Côté suppléments, Rimini Éditions est un éditeur fidèle en amitié, qui a ici fait le choix de renouveler sa confiance dans les équipes de La plume, qui nous livrent une présentation du film par Rania Griffete et Stéphane Chevalier (20 minutes). Si leur propos est souvent assez intéressant, l’ensemble est néanmoins clairement desservi par la mise en forme du sujet, scolaire, peu vivante, manquant de naturel et – surtout – de structure. C’est dans ces moments-là que la disparition de Christophe Champclaux se fait malheureusement le plus sentir : même si ses travaux pour Rose Night étaient franchement parfois un peu bizarres (autant formellement que thématiquement), son approche du genre et du cinéma populaire avaient néanmoins une vraie cohérence, et les sujets qu’il mettait en boite bénéficiaient de sa « vision », affûtée, bien éloignée du résultat atteint ici par les équipes de La plume, même si ses membres semblent sincèrement déployer la meilleure volonté du monde pour bien faire.

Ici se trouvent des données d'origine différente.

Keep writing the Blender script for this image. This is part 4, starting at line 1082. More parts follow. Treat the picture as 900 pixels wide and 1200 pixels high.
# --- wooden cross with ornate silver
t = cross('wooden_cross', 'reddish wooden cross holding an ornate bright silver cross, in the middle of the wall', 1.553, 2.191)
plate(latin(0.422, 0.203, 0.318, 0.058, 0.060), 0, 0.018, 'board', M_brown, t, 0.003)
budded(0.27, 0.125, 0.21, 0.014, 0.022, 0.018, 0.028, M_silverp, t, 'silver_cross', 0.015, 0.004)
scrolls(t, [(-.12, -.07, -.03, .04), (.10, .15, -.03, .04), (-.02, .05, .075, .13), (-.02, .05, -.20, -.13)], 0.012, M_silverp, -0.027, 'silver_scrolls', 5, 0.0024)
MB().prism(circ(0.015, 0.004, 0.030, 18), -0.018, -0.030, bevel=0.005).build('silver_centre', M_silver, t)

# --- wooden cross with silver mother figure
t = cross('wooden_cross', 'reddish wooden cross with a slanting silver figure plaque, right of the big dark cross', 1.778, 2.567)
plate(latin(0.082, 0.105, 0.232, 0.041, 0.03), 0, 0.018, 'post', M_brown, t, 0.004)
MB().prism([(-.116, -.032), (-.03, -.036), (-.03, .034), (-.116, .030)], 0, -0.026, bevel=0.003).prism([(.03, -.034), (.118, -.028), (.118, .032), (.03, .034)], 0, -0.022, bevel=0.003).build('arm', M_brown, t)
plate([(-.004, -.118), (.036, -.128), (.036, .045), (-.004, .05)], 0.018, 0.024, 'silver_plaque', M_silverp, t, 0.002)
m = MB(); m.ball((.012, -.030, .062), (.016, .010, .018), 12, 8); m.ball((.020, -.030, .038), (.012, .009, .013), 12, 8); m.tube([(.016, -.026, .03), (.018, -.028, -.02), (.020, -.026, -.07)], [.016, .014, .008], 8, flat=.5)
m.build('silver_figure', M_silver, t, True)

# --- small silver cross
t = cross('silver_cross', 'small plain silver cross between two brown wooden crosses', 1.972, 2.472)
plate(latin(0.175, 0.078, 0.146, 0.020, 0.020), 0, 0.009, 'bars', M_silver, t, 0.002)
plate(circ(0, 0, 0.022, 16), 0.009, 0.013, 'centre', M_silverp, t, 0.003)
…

Outre cette présentation du film, l’éditeur nous propose également un passionnant commentaire audio du réalisateur John Badham, accompagné de Rob Cohen (producteur / réalisateur de seconde équipe). Leur propos sont orientés par l’historien du cinéma Daniel Kremer. Plusieurs anecdotes et secrets de tournage seront révélés, et on reviendra largement sur le tournage du film à New York, le style visuel de La manière forte, l’énergie apportée aux scènes d’action, l’humour du film, les performances de James Woods et Michael J. Fox, etc.